Garrott House

The Garrott House is the oldest surviving structure in Batesville (Independence County) and the first Batesville structure listed on the National Register of Historic Places (1971). The first house in Batesville’s School Addition, it was built in 1842 by Independence County pioneer George Case, who moved to Batesville from Ohio in 1837. A carpenter and cabinetmaker, Case built the house for his wife’s sister and her husband, Eliza (Ridgeway) and Robert Williams, who were also from Ohio.

The house is of braced frame construction, its inner structure composed of squared logs mortised and pegged together at the base and top of each wall, each corner being “braced” by a diagonal log also mortised and pegged into the logs laid horizontally and vertically. In form, it is story-and-a-half Georgian: downstairs, four rooms flank a central hall and stairway; the upstairs has two rooms. Downstairs rooms measure 20 feet by 20 feet, upstairs 16 feet by 20 feet.

In 1853, after Williams’s death and his family’s move to California, Case took possession of the house; he later died during the Civil War. After the war, his daughter Mary Catherine and her husband, William Maxfield, a merchant and son of Batesville pioneers Uriah and Leah Maxfield, moved in. There they reared four daughters—Eula (Garrott), Nettie (Coffin), Ernestine (Guthrie), and Kate (Moore)—and took in William’s niece May Wilson, daughter of his sister Lucretia, who had died.

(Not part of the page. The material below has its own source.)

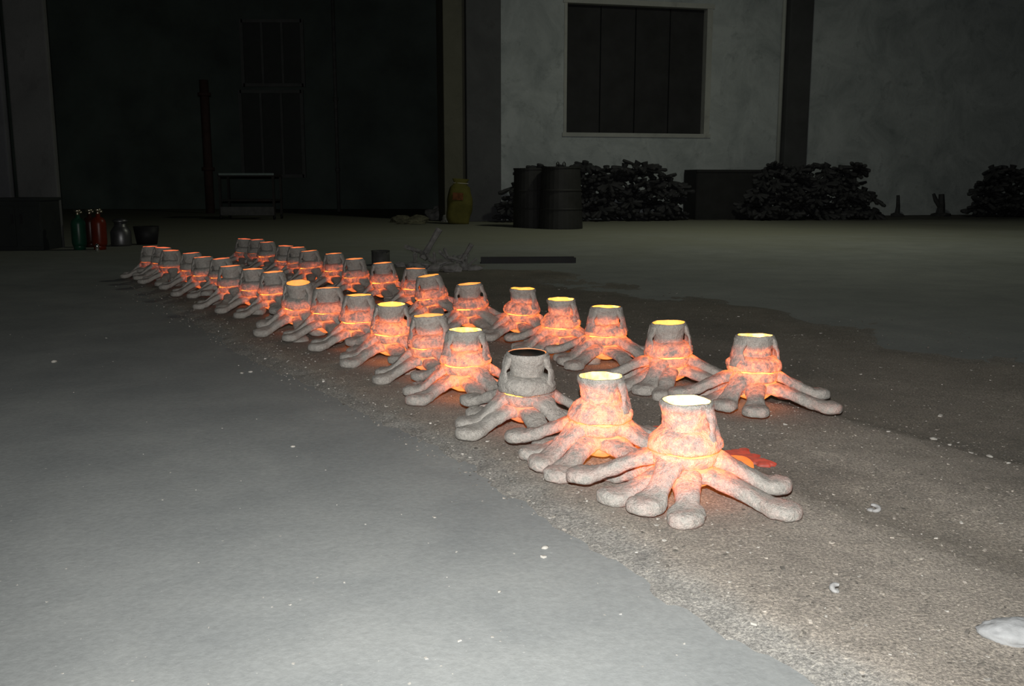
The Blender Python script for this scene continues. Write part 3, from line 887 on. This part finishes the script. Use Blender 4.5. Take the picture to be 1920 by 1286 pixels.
# ------------------------------------------------------------------ along the far wall
def bin_thing(x0, x1, yt, yb, taper, label, handle=False):
    a, b = on_z(x0, yb, FLOOR_Z), on_z(x1, yb, FLOOR_Z)
    W = (b - a).length; c = (a + b) / 2
    top = at_y((x0 + x1) / 2, yt, c.y)
    H = top.z - FLOOR_Z
    e = empty('steel_bin', (c.x, c.y + W * 0.42, FLOOR_Z), 0.08); tag(e, label, 'bin', 'steel bins by the far wall')
    M = plain('bin_steel', (0.036, 0.036, 0.036), 0.6, 0.1, 0.25, 3)
    bm = bmesh.new()
    lathe(bm, [(0, 0), (W * 0.5, 0), (W * 0.5, 0.03), (W * 0.5 * taper, H - 0.03), (W * 0.5 * taper + 0.015, H - 0.03), (W * 0.5 * taper + 0.015, H), (W * 0.5 * taper - 0.03, H - 0.02), (0, H - 0.03)], 28)
    obj('bin_body', bm, M, e, False)
    for z in (0.32, 0.62):
        R = W * 0.5 * (1 + (taper - 1) * z / H) + 0.003
        bm = bmesh.new(); lathe(bm, [(R - 0.01, z * H - 0.02), (R + 0.012, z * H), (R - 0.01, z * H + 0.02)], 28); obj('hoop', bm, M, e, True)
    if handle:
        for s in (-1, 1):
            bm = bmesh.new(); tube(bm, [(s * 0.06 - 0.03, 0, H - 0.04), (s * 0.06 - 0.02, 0, H + 0.07), (s * 0.06, 0, H + 0.09), (s * 0.06 + 0.02, 0, H + 0.07), (s * 0.06 + 0.03, 0, H - 0.04)], 0.012, 6); obj('lifting_lug', bm, M, e, True)
bin_thing(962, 1030, 315, 427, 0.95, 'dark steel bin half hidden behind its taller neighbour')
bin_thing(1010, 1095, 312, 430, 0.86, 'tapered dark steel bin with two lifting lugs on top', True)
# dark crate in front of the wall
tcr0, tcr1 = on_wall(1310, 380, 0.9)[0], on_wall(1452, 380, 0.9)[0]; zt = on_wall(1380, 318, 0.9)[1]
e = empty('steel_crate', wpt((tcr0 + tcr1) / 2, 0.42, FLOOR_Z), math.atan2(WE.y, WE.x)); tag(e, 'dark box crate against the wall beside the drainpipe', 'crate')
Wc = tcr1 - tcr0; Hc = zt - FLOOR_Z
M_CR = plain('crate_steel', (0.030, 0.030, 0.032), 0.8, 0, 0.2, 3)
for (c_, s_, nm) in (((0, -0.35, Hc / 2), (Wc, 0.03, Hc), 'side_panel'), ((0, 0.35, Hc / 2), (Wc, 0.03, Hc), 'side_panel'), ((-Wc / 2, 0, Hc / 2), (0.03, 0.7, Hc), 'end_panel'), ((Wc / 2, 0, Hc / 2), (0.03, 0.7, Hc), 'end_panel'), ((0, -0.36, Hc - 0.03), (Wc + 0.04, 0.05, 0.06), 'top_rail')):
    bm = bmesh.new(); box(bm, c_, s_); obj(nm, bm, M_CR, e)
# heaps of dark casting trees
M_CAST = plain('scrap_casting', (0.048, 0.048, 0.053), 0.7, 0.1, 0.4, 5)
STARS = [star_mesh('casting_tree', s, M_CAST, 9, 0.32, 0.16, -0.03, 0.06, 0.045) for s in (1.1, 4.4, 8.2)]
def heap(x0, x1, off, zpx, base_px, label, group, seed, shape=0.55):
    rnd = random.Random(seed)
    t0, t1 = on_wall(x0, base_px, off)[0], on_wall(x1, base_px, off)[0]
    H = on_wall((x0 + x1) / 2, zpx, off)[1] - FLOOR_Z
    z = 0.08
    while z < H - 0.05:
        k = z / H
        half = (t1 - t0) / 2 * (1 - 0.32 * k ** 2.2)
        n = max(2, int(2 * half / 0.33))
        for i in range(n):
            t = (t0 + t1) / 2 - half + 0.3 + (2 * half - 0.6) * (i + 0.5 + rnd.uniform(-0.2, 0.2)) / n if n > 1 else (t0 + t1) / 2
            o = mesh_obj('casting_tree', rnd.choice(STARS))
            o.location = wpt(t, off + rnd.uniform(-0.25, 0.2), FLOOR_Z + max(0.08, z + rnd.uniform(-0.09, 0.07)))
            o.rotation_euler = (rnd.uniform(-0.5, 0.5), rnd.uniform(-0.5, 0.5), rnd.uniform(0, 6))
            s = rnd.uniform(0.95, 1.25); o.scale = (s, s, s * 0.9)
            tag(o, label, 'casting', group)
        z += 0.15
heap(915, 1308, 0.9, 308, 398, 'dark casting tree in the wide spiky heap behind the two bins', 'casting trees heaped behind the bins', 1)
heap(1375, 1660, 1.3, 310, 398, 'dark casting tree in the spiky heap in front of the dark wall column', 'casting trees heaped by the column', 2)
heap(1810, 2030, 1.1, 308, 402, 'dark casting tree in the spiky heap cut by the right edge', 'casting trees heaped at the right', 3)
# black dirt swept along the foot of the wall
bm = bmesh.new()
nt_ = 90; rows_ = []
for i in range(nt_ + 1):
    t = 3.5 + 12.5 * i / nt_
    w0 = 1.9 * (0.35 + 0.65 * sm(3.5, 9.0, t)) + 0.5 * noise.noise(Vector((t * 0.9, 2, 0))) + 0.2 * noise.noise(Vector((t * 4, 5, 0)))
    rows_.append([bm.verts.new(wpt(t, 0.02 + w0 * j / 6, FLOOR_Z + 0.03 * (1 - j / 6) + 0.001 + (0.02 * noise.noise(Vector((t * 3, j, 7))) if 0 < j < 6 else 0))) for j in range(7)])
for A, B in zip(rows_[:-1], rows_[1:]):
    for j in range(6): bm.faces.new((A[j], B[j], B[j + 1], A[j + 1]))
o = obj('swept_dirt', bm, plain('black_dirt', (0.075, 0.073, 0.068), 0.95, 0, 0.4, 3, 0.3), None, True); tag(o, 'black dirt swept along the foot of the plastered wall', 'dirt', None, 'stuff')
# stumps and rubbish by the wall
def stub(px, yb, yt, wpx, label, fork=False):
    t, _ = on_wall(px, yb, 0.5); z1 = on_wall(px, yt, 0.5)[1]; H = z1 - FLOOR_Z; r = wpx * 23.5 / 1800 / 2
    bm = bmesh.new()
    tube(bm, [(0, 0, 0), (0.02, 0, H * 0.5), (0, 0, H)], [r * 1.5, r, r * 0.8], 8)
    if fork: tube(bm, [(0, 0, H * 0.45), (-r * 1.5, 0, H * 0.75), (-r * 2.2, 0, H * 1.02)], [r * 0.8, r * 0.6, r * 0.4], 6)
    rock(bm, (0, 0, 0.03), (r * 3, r * 2, 0.09), px, 2, 0.4)
    o = obj('casting_stub', bm, M_CAST, None, False); o.location = wpt(t, 0.5, FLOOR_Z); tag(o, label, 'casting')
stub(1682, 394, 366, 8, 'short straight stub standing alone by the wall')
stub(1763, 396, 364, 14, 'forked dark stub standing by the wall near the right heap', True)

# yellow sack leaning on the jamb with a red print, rubble beside it
def sack(px, yb, yt, wpx, label):
    b = on_z(px, yb, FLOOR_Z); t = at_y(px + 8, yt, b.y); H = t.z - FLOOR_Z; W = wpx * b.y / 1800
    e = empty('woven_sack', (b.x, b.y, FLOOR_Z), 0.1); e.rotation_euler = (-0.06, 0.06, 0.1); tag(e, label, 'sack')
    bm = bmesh.new()
    nz, na = 22, 28; rings = []
    for i in range(nz + 1):
        k = i / nz
        w_ = W / 2 * (0.80 + 0.25 * math.sin(PI * min(1, k * 1.25))) * (1 - 0.45 * sm(0.80, 0.90, k) + 0.25 * sm(0.9, 1.0, k))
        dp = W * 0.30 * (0.8 + 0.3 * math.sin(PI * k)) * (1 - 0.75 * sm(0.72, 0.9, k))
        ring = []
        for j in range(na):
            a = 2 * PI * j / na
            px_ = math.copysign(abs(math.cos(a)) ** 0.7, math.cos(a)) * w_; py_ = math.copysign(abs(math.sin(a)) ** 0.8, math.sin(a)) * dp
            q = Vector((px_, py_, H * k)); dd = noise.noise(q * 4 + Vector((px, 0, 0))) * 0.04
            ring.append(bm.verts.new(q + Vector((math.cos(a), math.sin(a), 0)) * dd))
        rings.append(ring)
    for A, B in zip(rings[:-1], rings[1:]):
        for j in range(na): bm.faces.new((A[j], A[(j + 1) % na], B[(j + 1) % na], B[j]))
    bm.faces.new(rings[0]); bm.faces.new(list(reversed(rings[-1])))
    obj('sack_body', bm, plain('yellow_weave', (0.125, 0.115, 0.026), 0.85, 0, 0.25, 5), e, True)
    bm = bmesh.new()
    n = 8
    for i in range(n):
        pass
    box(bm, (-W * 0.10, -W * 0.345, H * 0.60), (W * 0.42, 0.02, H * 0.16), None, 0.006)
    o = obj('red_print', bm, plain('red_print', (0.17, 0.06, 0.022), 0.8, 0, 0.5, 12), e)
    o['label'] = 'faded red printed patch'
    bm = bmesh.new(); tube(bm, [(math.cos(a) * W * 0.30, math.sin(a) * W * 0.10, H * 0.90) for a in [2 * PI * k / 16 for k in range(17)]], 0.012, 6, False)
    obj('tie_string', bm, plain('string', (0.4, 0.38, 0.3), 0.9), e, True)
sack(860, 420, 335, 46, 'tall yellow woven sack with red print leaning on the doorway jamb')
M_RUB = plain('grey_rubble', (0.22, 0.22, 0.21), 0.95, 0, 0.4, 6, 0.4)
M_RUBY = plain('olive_rubble', (0.15, 0.145, 0.10), 0.95, 0, 0.4, 6, 0.4)
RB = [(820, 412, 0.26, 0.20, M_RUB, 'large grey rubble lump beside the yellow sack'), (836, 416, 0.10, 0.10, M_RUB, 'small pale rubble lump against the foot of the yellow sack'), (785, 416, 0.20, 0.10, M_RUBY, 'low olive rubble lump in the middle of the doorway pile'),
      (752, 417, 0.20, 0.11, M_RUBY, 'olive rubble lump at the left end of the doorway pile'), (770, 420, 0.28, 0.06, M_RUBY, 'flat olive rubble slab in front of the doorway pile')]
for x, y, r, h, mt, lab in RB:
    p = on_z(x, y, FLOOR_Z); bm = bmesh.new(); rock(bm, (0, 0, h * 0.45), (r, r * 0.7, h), x * 0.71, 3, 0.45, 0.5)
    o = obj('rubble_lump', bm, mt, None, False); o.location = (p.x, p.y, FLOOR_Z); tag(o, lab, 'rubble', 'rubble pile by the doorway')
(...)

In the 1880s, the Maxfields modernized the house, giving it its present form by replacing the kitchen that had stood in the side yard with a new stone kitchen and flanking porches attached to the rear of the original structure. They also added a front gable at the center of the roof to accommodate a small new bedroom upstairs, along with Victorian details such as the faux marble fireplaces, window cornices, and the eight-foot doors that are still in the house.

Maxfield died in 1896, and his wife died in 1940. In 1944, the Maxfields’ daughter and son-in-law, Eula and the Reverend Ernest Perry Jackson (E. P. J.) Garrott, returned to Batesville when Garrott became pastor of the First Baptist Church. For the next twenty years, the Garrott House functioned as the parsonage.

Rev. Garrott died in 1962, and Eula Maxfield Garrott died in 1967. The family sold the house to Terrell and Diane Tebbetts in 1990. The Tebbettses restored the house in consultation with Little Rock (Pulaski County) architect Charles Witsell.

For additional information:
Britton, Nancy, ed. Independence Pioneers. Vol. 1. Batesville, AR: The Batesville Guard, 1986.

Britton, Nancy, and Diane Tebbetts. “Garrott House.” Independence County Chronicle 20 (January 1979): 20.

Britton, Nancy, et al. A Guidebook to Historic Homes of Batesville, Arkansas. Batesville, AR: Batesville Preservation Association, 1994.

“Garrott House.” National Register of Historic Places nomination form. On file at Arkansas Historic Preservation Program, Little Rock, Arkansas.

Terrell Tebbetts
Batesville, Arkansas

Comments

    I’ve had such fun reading about our family house and swapping memories with my brother. Our father was William Maxfield Garrott, son of E. P. J. and Eula Maxfield Garrott. As we lived in Japan, we didn’t get to Batesville except when we were on furloughs, but we have very vivid memories. I haven’t visited in Batesville since the summer of 1979, but am anxious to do so.